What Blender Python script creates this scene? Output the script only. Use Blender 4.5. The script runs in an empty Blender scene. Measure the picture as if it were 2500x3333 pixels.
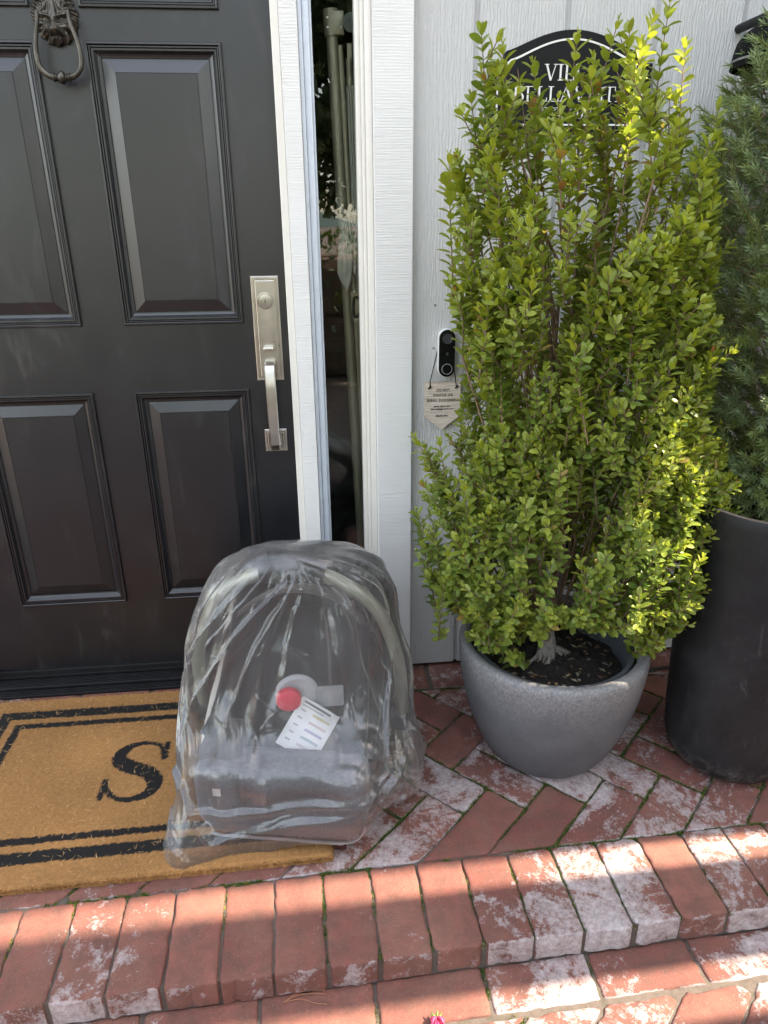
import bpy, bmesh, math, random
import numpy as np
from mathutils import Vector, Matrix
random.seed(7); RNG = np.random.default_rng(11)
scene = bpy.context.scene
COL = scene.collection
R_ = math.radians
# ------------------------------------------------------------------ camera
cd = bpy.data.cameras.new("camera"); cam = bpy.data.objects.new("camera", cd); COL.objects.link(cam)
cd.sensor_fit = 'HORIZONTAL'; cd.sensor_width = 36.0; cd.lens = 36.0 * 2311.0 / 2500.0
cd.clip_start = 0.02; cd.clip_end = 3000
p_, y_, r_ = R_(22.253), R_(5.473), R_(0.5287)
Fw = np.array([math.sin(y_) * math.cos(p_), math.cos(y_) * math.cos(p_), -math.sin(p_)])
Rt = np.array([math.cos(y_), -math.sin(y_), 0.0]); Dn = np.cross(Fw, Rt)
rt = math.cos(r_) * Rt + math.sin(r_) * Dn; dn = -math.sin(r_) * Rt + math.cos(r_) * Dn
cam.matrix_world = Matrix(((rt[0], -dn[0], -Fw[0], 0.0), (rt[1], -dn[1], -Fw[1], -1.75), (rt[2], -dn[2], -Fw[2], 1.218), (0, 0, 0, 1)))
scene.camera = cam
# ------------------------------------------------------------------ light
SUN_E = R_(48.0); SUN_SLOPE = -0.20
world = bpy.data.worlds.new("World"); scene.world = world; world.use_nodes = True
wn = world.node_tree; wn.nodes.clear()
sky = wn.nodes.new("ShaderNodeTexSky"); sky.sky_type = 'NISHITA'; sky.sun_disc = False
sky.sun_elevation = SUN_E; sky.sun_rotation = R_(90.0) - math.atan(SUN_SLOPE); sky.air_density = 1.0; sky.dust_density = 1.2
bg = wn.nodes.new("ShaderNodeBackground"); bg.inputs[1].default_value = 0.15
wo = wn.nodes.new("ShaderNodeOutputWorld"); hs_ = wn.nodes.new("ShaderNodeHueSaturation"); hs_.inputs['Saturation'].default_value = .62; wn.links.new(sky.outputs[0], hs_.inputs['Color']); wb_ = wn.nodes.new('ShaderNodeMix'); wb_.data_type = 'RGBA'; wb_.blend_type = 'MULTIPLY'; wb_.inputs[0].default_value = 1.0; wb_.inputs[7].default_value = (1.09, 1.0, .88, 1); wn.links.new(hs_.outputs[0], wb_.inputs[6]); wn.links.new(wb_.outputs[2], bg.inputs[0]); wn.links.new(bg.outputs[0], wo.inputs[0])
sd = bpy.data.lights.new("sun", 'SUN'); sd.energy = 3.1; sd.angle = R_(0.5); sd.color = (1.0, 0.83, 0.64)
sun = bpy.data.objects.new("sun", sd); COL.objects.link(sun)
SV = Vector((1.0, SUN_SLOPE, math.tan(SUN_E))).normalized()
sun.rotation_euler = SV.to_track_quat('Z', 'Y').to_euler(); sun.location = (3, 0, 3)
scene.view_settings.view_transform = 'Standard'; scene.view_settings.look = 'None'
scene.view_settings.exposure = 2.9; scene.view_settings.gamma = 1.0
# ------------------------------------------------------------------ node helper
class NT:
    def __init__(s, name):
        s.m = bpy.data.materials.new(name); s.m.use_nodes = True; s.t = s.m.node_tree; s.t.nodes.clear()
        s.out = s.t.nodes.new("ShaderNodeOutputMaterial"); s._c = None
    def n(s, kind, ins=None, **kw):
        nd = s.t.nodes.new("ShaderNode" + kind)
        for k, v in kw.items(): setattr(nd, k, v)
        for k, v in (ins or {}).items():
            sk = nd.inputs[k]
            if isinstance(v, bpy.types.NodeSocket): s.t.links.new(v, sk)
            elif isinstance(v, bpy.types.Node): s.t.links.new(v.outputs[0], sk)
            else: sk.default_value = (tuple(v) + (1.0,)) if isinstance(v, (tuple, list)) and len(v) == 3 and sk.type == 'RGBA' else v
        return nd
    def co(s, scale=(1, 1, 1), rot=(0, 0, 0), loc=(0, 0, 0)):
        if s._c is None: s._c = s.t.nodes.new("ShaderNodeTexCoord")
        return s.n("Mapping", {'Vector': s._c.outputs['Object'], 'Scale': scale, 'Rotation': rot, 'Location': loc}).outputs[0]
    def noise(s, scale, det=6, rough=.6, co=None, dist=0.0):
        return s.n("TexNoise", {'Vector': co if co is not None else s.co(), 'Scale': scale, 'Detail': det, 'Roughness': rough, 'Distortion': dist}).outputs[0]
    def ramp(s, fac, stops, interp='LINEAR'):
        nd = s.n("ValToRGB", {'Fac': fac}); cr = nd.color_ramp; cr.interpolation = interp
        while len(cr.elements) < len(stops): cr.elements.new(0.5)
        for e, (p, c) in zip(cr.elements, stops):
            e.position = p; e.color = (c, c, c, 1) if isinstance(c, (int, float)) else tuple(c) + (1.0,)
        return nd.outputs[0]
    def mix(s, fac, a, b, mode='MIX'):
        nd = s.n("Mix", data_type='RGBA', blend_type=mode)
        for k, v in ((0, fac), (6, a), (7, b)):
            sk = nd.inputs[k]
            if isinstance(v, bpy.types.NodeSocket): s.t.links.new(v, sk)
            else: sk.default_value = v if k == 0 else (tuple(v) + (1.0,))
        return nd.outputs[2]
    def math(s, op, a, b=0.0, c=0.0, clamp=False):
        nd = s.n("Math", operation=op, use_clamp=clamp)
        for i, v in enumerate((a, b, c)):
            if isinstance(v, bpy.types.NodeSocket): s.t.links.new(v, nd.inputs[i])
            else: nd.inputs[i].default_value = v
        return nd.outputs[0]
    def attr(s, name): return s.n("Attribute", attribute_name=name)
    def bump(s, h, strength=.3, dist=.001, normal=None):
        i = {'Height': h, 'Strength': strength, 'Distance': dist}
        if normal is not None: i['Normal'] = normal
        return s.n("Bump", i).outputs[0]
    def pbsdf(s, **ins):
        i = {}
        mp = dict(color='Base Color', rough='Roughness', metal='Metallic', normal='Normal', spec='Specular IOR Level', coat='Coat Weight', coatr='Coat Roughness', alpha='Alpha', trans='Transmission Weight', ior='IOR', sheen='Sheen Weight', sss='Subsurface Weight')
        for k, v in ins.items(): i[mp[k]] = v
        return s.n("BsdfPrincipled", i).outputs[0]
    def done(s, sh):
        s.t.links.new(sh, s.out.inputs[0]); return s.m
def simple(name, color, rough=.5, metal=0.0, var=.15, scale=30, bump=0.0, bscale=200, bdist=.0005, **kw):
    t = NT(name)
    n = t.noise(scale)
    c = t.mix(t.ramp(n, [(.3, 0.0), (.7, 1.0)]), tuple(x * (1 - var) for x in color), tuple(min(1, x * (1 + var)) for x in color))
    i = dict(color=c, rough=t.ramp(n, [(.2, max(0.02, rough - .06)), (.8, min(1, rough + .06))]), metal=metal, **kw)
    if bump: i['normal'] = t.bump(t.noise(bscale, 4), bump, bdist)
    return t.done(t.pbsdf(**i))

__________

- [TASK REQUIREMENTS]: Reproduce the data word for word, excluding its pictures.

- [OUTPUT]:
What Blender Python script creates this scene? Output the script only. Use Blender 4.5. The script runs in an empty Blender scene. Measure the picture as if it were 2500x3333 pixels.
import bpy, bmesh, math, random
import numpy as np
from mathutils import Vector, Matrix
random.seed(7); RNG = np.random.default_rng(11)
scene = bpy.context.scene
COL = scene.collection
R_ = math.radians
# ------------------------------------------------------------------ camera
cd = bpy.data.cameras.new("camera"); cam = bpy.data.objects.new("camera", cd); COL.objects.link(cam)
cd.sensor_fit = 'HORIZONTAL'; cd.sensor_width = 36.0; cd.lens = 36.0 * 2311.0 / 2500.0
cd.clip_start = 0.02; cd.clip_end = 3000
p_, y_, r_ = R_(22.253), R_(5.473), R_(0.5287)
Fw = np.array([math.sin(y_) * math.cos(p_), math.cos(y_) * math.cos(p_), -math.sin(p_)])
Rt = np.array([math.cos(y_), -math.sin(y_), 0.0]); Dn = np.cross(Fw, Rt)
rt = math.cos(r_) * Rt + math.sin(r_) * Dn; dn = -math.sin(r_) * Rt + math.cos(r_) * Dn
cam.matrix_world = Matrix(((rt[0], -dn[0], -Fw[0], 0.0), (rt[1], -dn[1], -Fw[1], -1.75), (rt[2], -dn[2], -Fw[2], 1.218), (0, 0, 0, 1)))
scene.camera = cam
# ------------------------------------------------------------------ light
SUN_E = R_(48.0); SUN_SLOPE = -0.20
world = bpy.data.worlds.new("World"); scene.world = world; world.use_nodes = True
wn = world.node_tree; wn.nodes.clear()
sky = wn.nodes.new("ShaderNodeTexSky"); sky.sky_type = 'NISHITA'; sky.sun_disc = False
sky.sun_elevation = SUN_E; sky.sun_rotation = R_(90.0) - math.atan(SUN_SLOPE); sky.air_density = 1.0; sky.dust_density = 1.2
bg = wn.nodes.new("ShaderNodeBackground"); bg.inputs[1].default_value = 0.15
wo = wn.nodes.new("ShaderNodeOutputWorld"); hs_ = wn.nodes.new("ShaderNodeHueSaturation"); hs_.inputs['Saturation'].default_value = .62; wn.links.new(sky.outputs[0], hs_.inputs['Color']); wb_ = wn.nodes.new('ShaderNodeMix'); wb_.data_type = 'RGBA'; wb_.blend_type = 'MULTIPLY'; wb_.inputs[0].default_value = 1.0; wb_.inputs[7].default_value = (1.09, 1.0, .88, 1); wn.links.new(hs_.outputs[0], wb_.inputs[6]); wn.links.new(wb_.outputs[2], bg.inputs[0]); wn.links.new(bg.outputs[0], wo.inputs[0])
sd = bpy.data.lights.new("sun", 'SUN'); sd.energy = 3.1; sd.angle = R_(0.5); sd.color = (1.0, 0.83, 0.64)
sun = bpy.data.objects.new("sun", sd); COL.objects.link(sun)
SV = Vector((1.0, SUN_SLOPE, math.tan(SUN_E))).normalized()
sun.rotation_euler = SV.to_track_quat('Z', 'Y').to_euler(); sun.location = (3, 0, 3)
scene.view_settings.view_transform = 'Standard'; scene.view_settings.look = 'None'
scene.view_settings.exposure = 2.9; scene.view_settings.gamma = 1.0
# ------------------------------------------------------------------ node helper
class NT:
    def __init__(s, name):
        s.m = bpy.data.materials.new(name); s.m.use_nodes = True; s.t = s.m.node_tree; s.t.nodes.clear()
        s.out = s.t.nodes.new("ShaderNodeOutputMaterial"); s._c = None
    def n(s, kind, ins=None, **kw):
        nd = s.t.nodes.new("ShaderNode" + kind)
        for k, v in kw.items(): setattr(nd, k, v)
        for k, v in (ins or {}).items():
            sk = nd.inputs[k]
            if isinstance(v, bpy.types.NodeSocket): s.t.links.new(v, sk)
            elif isinstance(v, bpy.types.Node): s.t.links.new(v.outputs[0], sk)
            else: sk.default_value = (tuple(v) + (1.0,)) if isinstance(v, (tuple, list)) and len(v) == 3 and sk.type == 'RGBA' else v
        return nd
    def co(s, scale=(1, 1, 1), rot=(0, 0, 0), loc=(0, 0, 0)):
        if s._c is None: s._c = s.t.nodes.new("ShaderNodeTexCoord")
        return s.n("Mapping", {'Vector': s._c.outputs['Object'], 'Scale': scale, 'Rotation': rot, 'Location': loc}).outputs[0]
    def noise(s, scale, det=6, rough=.6, co=None, dist=0.0):
        return s.n("TexNoise", {'Vector': co if co is not None else s.co(), 'Scale': scale, 'Detail': det, 'Roughness': rough, 'Distortion': dist}).outputs[0]
    def ramp(s, fac, stops, interp='LINEAR'):
        nd = s.n("ValToRGB", {'Fac': fac}); cr = nd.color_ramp; cr.interpolation = interp
        while len(cr.elements) < len(stops): cr.elements.new(0.5)
        for e, (p, c) in zip(cr.elements, stops):
            e.position = p; e.color = (c, c, c, 1) if isinstance(c, (int, float)) else tuple(c) + (1.0,)
        return nd.outputs[0]
    def mix(s, fac, a, b, mode='MIX'):
        nd = s.n("Mix", data_type='RGBA', blend_type=mode)
        for k, v in ((0, fac), (6, a), (7, b)):
            sk = nd.inputs[k]
            if isinstance(v, bpy.types.NodeSocket): s.t.links.new(v, sk)
            else: sk.default_value = v if k == 0 else (tuple(v) + (1.0,))
        return nd.outputs[2]
    def math(s, op, a, b=0.0, c=0.0, clamp=False):
        nd = s.n("Math", operation=op, use_clamp=clamp)
        for i, v in enumerate((a, b, c)):
            if isinstance(v, bpy.types.NodeSocket): s.t.links.new(v, nd.inputs[i])
            else: nd.inputs[i].default_value = v
        return nd.outputs[0]
    def attr(s, name): return s.n("Attribute", attribute_name=name)
    def bump(s, h, strength=.3, dist=.001, normal=None):
        i = {'Height': h, 'Strength': strength, 'Distance': dist}
        if normal is not None: i['Normal'] = normal
        return s.n("Bump", i).outputs[0]
    def pbsdf(s, **ins):
        i = {}
        mp = dict(color='Base Color', rough='Roughness', metal='Metallic', normal='Normal', spec='Specular IOR Level', coat='Coat Weight', coatr='Coat Roughness', alpha='Alpha', trans='Transmission Weight', ior='IOR', sheen='Sheen Weight', sss='Subsurface Weight')
        for k, v in ins.items(): i[mp[k]] = v
        return s.n("BsdfPrincipled", i).outputs[0]
    def done(s, sh):
        s.t.links.new(sh, s.out.inputs[0]); return s.m
def simple(name, color, rough=.5, metal=0.0, var=.15, scale=30, bump=0.0, bscale=200, bdist=.0005, **kw):
    t = NT(name)
    n = t.noise(scale)
    c = t.mix(t.ramp(n, [(.3, 0.0), (.7, 1.0)]), tuple(x * (1 - var) for x in color), tuple(min(1, x * (1 + var)) for x in color))
    i = dict(color=c, rough=t.ramp(n, [(.2, max(0.02, rough - .06)), (.8, min(1, rough + .06))]), metal=metal, **kw)
    if bump: i['normal'] = t.bump(t.noise(bscale, 4), bump, bdist)
    return t.done(t.pbsdf(**i))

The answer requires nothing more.